Certains verrous sont plus difficiles à faire sauter que d'autres, surtout quand ils sont anciens. Voilà près d'un siècle, depuis la loi de 1920 sur la pénalisation de la fraude fiscale, que l'administration des finances gardait jalousement le monopole du déclenchement des poursuites pénales contre les fraudeurs.
Au fil du temps, les oppositions à ce système se sont multipliées, dénonçant son opacité et le suspectant de ne pas suffisamment garantir l'équité entre les contribuables. Leur but : faire sauter le " verrou de Bercy ". La réforme en cours de discussion au parlement montre que le vieux mécanisme sait encore opposer une certaine résistance aux tentatives d'effraction.
L'adoption, le 25 juillet, par la commission des finances de l'Assemblée nationale d'un amendement au projet de loi sur la fraude fiscale met de l'huile dans les rouages pour dégripper le verrou de Bercy, sans toutefois le faire sauter totalement.
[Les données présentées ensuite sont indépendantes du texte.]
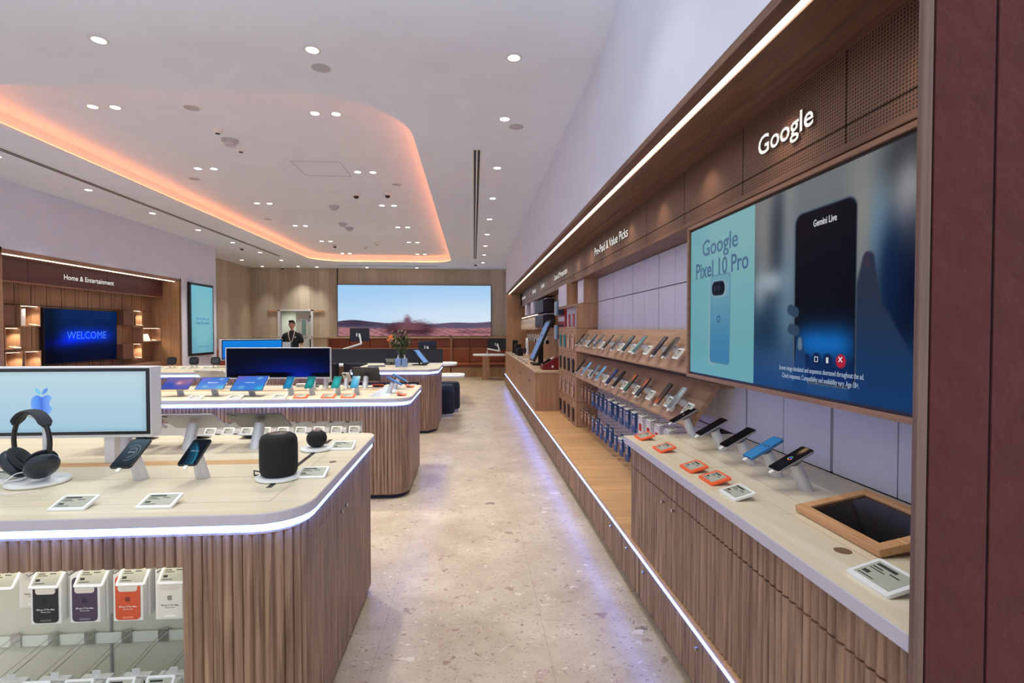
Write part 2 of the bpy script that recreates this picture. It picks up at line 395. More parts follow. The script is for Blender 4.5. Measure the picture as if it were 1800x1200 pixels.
t = MB(); t.loft([ring(tray_poly(.15), CZ+.03), ring(tray_poly(.15), TZ)], cap=False)
S(t.build('ceiling_recess_side', M['ceiling']))
S(loop_fill('ceiling_recess', tray_poly(.15), [], TZ, M['ceiling']))
t = MB(); t.loft([ring(tray_poly(.03), CZ+.032), ring(tray_poly(.03), CZ+.046), ring(tray_poly(.055), CZ+.046), ring(tray_poly(.055), CZ+.032)], cap=False)
tag(t.build('cove_light', M['orange']), 'orange light strip running round the raised ceiling recess', 'strip light')
# ceiling rising in a curve towards the shop front
t = MB(); prof = [(3.85, CZ)] + [(3.85-1.2*math.sin(a), CZ+1.2*(1-math.cos(a))) for a in [i*.1 for i in range(1, 13)]]
t.loft([[(-7.2, y, z), (2.0, y, z)] for y, z in prof], cap=False, closed=False); S(t.build('ceiling_front', M['ceiling'], smooth=True))
S(MB().box(-7.3, 3.4, 3.85, 2.1, 17.6, 3.95).build('ceiling_slab', M['ceiling']))
# left wall with the entertainment niche
w_ = MB().box(-6.3, -1, 0, -6.2, 7.385, 4.4).box(-6.3, 7.385, 2.57, -6.2, 11.655, 4.4).box(-6.3, 11.655, 0, -6.2, 13.2, 4.4)
S(w_.build('wall_left', M['wallw']))
S(MB().box(-7.1, 13.1, 0, -6.3, 13.2, 3.5).build('wall_left_return', M['wallw']))
S(MB().box(-7.2, 13.1, 1.29, -7.1, 17.5, 3.5).build('wall_left_panelled', M['beigey']))
S(MB().box(-7.2, 13.1, 0, -7.08, 17.5, 1.25).box(-7.2, 13.2, 1.25, -7.04, 17.5, 1.29).build('wall_left_base', M['beigey']))
# back wall with doorway
w_ = MB().box(-7.2, 17.4, 1.29, -6.2, 17.5, 3.5).box(-6.2, 17.4, 2.14, -5.2, 17.5, 3.5).box(-5.2, 17.4, 1.29, 2.0, 17.5, 3.5).box(-4.66, 17.4, 0, 2.0, 17.5, 1.29)
S(w_.build('wall_back', M['beige']))
S(MB().box(-7.2, 17.38, 0, -6.2, 17.5, 1.25).box(-5.2, 17.38, 0, -4.66, 17.5, 1.25).box(-7.2, 17.34, 1.25, -6.2, 17.5, 1.29).box(-5.2, 17.34, 1.25, -4.66, 17.5, 1.29).build('wall_back_base', M['beige']))
S(MB().box(-4.39, 17.385, 1.3, -4.365, 17.4, 3.5).build('trim_2', M['gap']))
# doorway, corridor and the door leaf
S(MB().box(-6.26, 17.36, 0, -6.18, 17.52, 2.16).box(-5.22, 17.36, 0, -5.14, 17.52, 2.16).box(-6.26, 17.36, 2.11, -5.14, 17.52, 2.16).build('door_1', M['wframe'], bevel=.004))
S(MB().box(-6.58, 17.36, 2.07, -6.26, 17.4, 2.13).box(-5.14, 17.36, 2.07, -4.8, 17.4, 2.13).build('trim_3', M['oakx']))
S(MB().box(-7.2, 18.8, 0, -4.4, 18.9, 2.6).box(-7.2, 17.5, 0, -7.1, 18.8, 2.6).box(-4.5, 17.5, 0, -4.4, 18.8, 2.6).box(-7.2, 17.5, 2.5, -4.4, 18.8, 2.6).build('wall_corridor', plain('corridor_paint', (196, 200, 190), .7)))
spot('corridor_fill', (-6.3, 18.2, 2.45), 14, 130)  # added unseen spot that brightens the corridor beyond the doorway
dl = S(MB().box(-5.72, 17.46, .02, -5.24, 17.5, 2.1).build('door_2', M['door'], bevel=.003))
MB().box(-5.56, 17.44, 1.3, -5.36, 17.47, 1.86).build('window_frame', M['silver'], dl, bevel=.004)
MB().box(-5.53, 17.437, 1.33, -5.39, 17.441, 1.83).build('pane', plain('door_window', (120, 150, 146), .1), dl)
MB().box(-5.28, 17.43, 1.9, -5.24, 17.46, 1.98).box(-5.28, 17.43, .9, -5.24, 17.46, 1.2).build('hinge', M['black'], dl)
# right bulkhead, canopy, back wall
S(MB().box(.93, .955, 2.525, 1.6, 14.55, 4.4).build('wall_right_bulkhead', M['wallw']))
S(MB().box(1.52, .96, 0, 1.62, 14.6, 2.6).build('wall_right', M['gap']))
S(MB().box(1.1, 14.6, 0, 1.2, 17.5, 3.5).build('wall_right_rear', M['wallw']))
S(MB().box(.93, 14.5, 0, 1.6, 14.6, 2.5).build('wall_right_end', M['oakz']))
t = MB().box(.928, .955, 2.49, .985, 14.5, 2.525).box(1.022, .955, 2.49, 1.6, 14.5, 2.525).box(.985, .955, 2.515, 1.022, 14.5, 2.525)
t.box(1.2, .955, 2.478, 1.6, 14.5, 2.49)
S(t.build('trim_4', M['soffit']))
tag(MB().box(.988, .956, 2.496, 1.019, 14.48, 2.512).build('canopy_light', M['warm']), 'long warm white light strip set in the wooden canopy above the right wall', 'strip light')
# perforated fascia panels over the right wall
for k in range(-1, 18):
    y0 = 1.05+.7*k; ya = max(y0+.003, .957)
    S(MB().box(1.3, ya, 2.215, 1.34, y0+.697, 2.478).box(1.3, ya, 2.145, 1.34, y0+.697, 2.21).build('wall_right_fascia', M['perf']))
S(MB().box(1.32, .95, 2.14, 1.36, 14.5, 2.48).build('wall_right_fascia_backing', M['gap']))
S(MB().box(1.29, .95, 2.12, 1.52, 14.5, 2.145).build('trim_5', M['soffit']))
# white wall panels behind the counter and the phone shelves
t = MB(); ys = [1.05+.343*k for k in range(16)]
for q_, y0 in enumerate(ys):
    if y0 > 6.4: continue
    for z0, z1 in ((.33, .575), (.575, .90), (.90, 1.2), (1.2, 1.84), (1.84, 2.12)):
        if y0 < 2.8 and z1 <= .9: continue
        if y0 < 3.1 and z1 in (1.2,): z1 = 1.84
        if y0 < 3.1 and z0 == 1.2: continue
        t.box(1.5, y0+(.009 if q_ % 2 else .003), z0+.004, 1.52, y0+(.340 if q_ % 2 else .334), z1-.004)
S(t.build('wall_right_panels', M['panelw'], bevel=.001))
S(MB().box(1.5, 6.45, .33, 1.52, 14.5, 2.12).build('wall_right_timber', M['niche']))
# front pillar at the right edge of the view
S(MB().box(.85, .94, 0, .872, .952, 3.2).build('trim_6', M['pillar'], bevel=.002))
S(MB().box(.876, .94, 0, .998, .95, 3.2).box(1.004, .94, 0, 1.6, .95, 3.2).build('wall_right_front', M['plaster'], bevel=.001))
S(MB().box(.873, .944, 0, 1.6, .9535, 3.2).build('wall_right_front_backing', M['gap']))
# low platform under the right-hand displays
def flutes(path, z0, z1, pitch=.032, r=.0155, mb=None, gap=None):
    """half-round vertical reeds along a path, bulging to the right of travel"""
    mb = mb or MB(); acc = 0.; pts = [Vector((*p, 0)) for p in path]
    for a, b in zip(pts[:-1], pts[1:]):
        L_ = (b-a).length
        if L_ < 1e-6: continue
        d = (b-a)/L_; nn = Vector((d.y, -d.x, 0)); s = pitch-acc if acc else pitch/2
        s = -acc + pitch/2 if acc < pitch/2 else pitch*1.5-acc
        while s <= L_:
            c = a+d*s; prof = []
            for i in range(6):
                an = PI*i/5; prof.append(c + d*(-math.cos(an)*r) + nn*(math.sin(an)*r*.8))
            k = len(mb.v)
            mb.v += [(p.x, p.y, z0) for p in prof]+[(p.x, p.y, z1) for p in prof]
            for i in range(5): mb.f.append([k+i, k+i+1, k+6+i+1, k+6+i]); mb.m.append(0)
            mb.f.append([k+6+i for i in range(6)]); mb.m.append(0); mb.f.append([k+i for i in range(6)][::-1]); mb.m.append(0)
            last = s; s += pitch
        acc = (acc + L_) % pitch
    return mb
pl = thing('display_platform', 'long low wooden platform with a blue light strip running along the right wall', 'platform', (.9, 1.0, 0))
Mo = Matrix.Translation((-.9, -1.0, 0))
MB().box(.9, 0.956, .06, 1.5, 14.48, .30).xf(Mo).build('body', M['oakz'], pl)
MB().box(.885, 0.956, .30, 1.5, 14.48, .33).xf(Mo).build('deck', M['platform'], pl)
flutes([(.9, 14.4), (.9, 0.956)], .065, .283).xf(Mo).build('reeded_front', M['oak'], pl, smooth=True)
MB().box(.883, 0.956, .288, .8995, 14.45, .302).xf(Mo).build('light_strip', M['led'], pl)
MB().box(.93, 0.956, 0, 1.5, 14.48, .06).xf(Mo).build('kick_board', M['kick'], pl)
for py in (1.98, 2.63, 3.27, 2.93):
    MB().lathe([(.0, 0), (.007, 0), (.008, .012), (0, .012)], 10).xf(Matrix.Translation((-.015, py-1.0, .243))@Matrix.Rotation(-PI/2, 4, 'Y')).build('door_knob', M['chrome'], pl)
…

La réforme a le mérite de trouver un équilibre entre exigence de transparence et nécessité d'efficacité.
Jusqu'à présent, seule l'administration fiscale pouvait transmettre un dossier au parquet, sur avis conforme de la commission des infractions fiscales (CIF). Cette prérogative était justifiée par la volonté d'optimiser le recouvrement des infractions. En clair, une bonne négociation vaut mieux qu'une procédure judiciaire longue et aléatoire.
La règle du
" non bis in idem ", qui implique qu'un contribuable ne peut-être sanctionné deux fois, par l'administration et par la justice, prive de fait cette dernière d'intervenir dans l'immense majorité des affaires. Sur les 15 000 dossiers se traduisant par de lourdes pénalités, seul un millier est ainsi transmis à la CIF, avant que le parquet ne soit saisi dans 95 % de ces cas.
Mais la multiplication des scandales d'évasion fiscale et de fraude au sortir de la crise financière n'a fait que souligner l'incohérence qui pouvait parfois exister entre la gravité du délit et le régime dérogatoire autorisé par le verrou de Bercy. De ce point de vue, l'affaire Cahuzac a été emblématique. La justice n'avait pu lancer des poursuites contre l'ex-ministre du budget que par un moyen détourné : pour blanchiment de fraude fiscale et non simple fraude fiscale.
La réforme répond à cette attente légitime en obligeant désormais à transmettre les dossiers les plus graves à la justice (au-delà de 100 000 euros, notamment), selon des critères définis par la loi. Par ailleurs, le juge pourra lui-même se saisir, s'il découvre un cas de fraude connexe en enquêtant sur une première affaire. Enfin, c'est désormais le parquet qui examinera l'opportunité des poursuites, mettant ainsi fin à cette situation où l'administration se substituait à lui.
En théorie, la réforme devrait permettre un doublement du nombre de dossiers qui sont adressés à la justice. Certains estiment que les avancées sont trop timides, pointant notamment le fait que le contrevenant pourra toujours plaider coupable et éviter ainsi un procès grâce à un règlement financier à l'amiable.
L'argument est recevable, mais, en même temps, il aurait été inconséquent de basculer dans une juridicisation à tous crins. Permettre au parquet d'engager mécaniquement des poursuites sans plainte préalable de l'administration aurait exposé au risque de saisir le juge pénal d'un nombre excessif de petites affaires, alors que les tribunaux sont déjà surchargés. Le pragmatisme l'a emporté. Le verrou est mort, vive le verrou.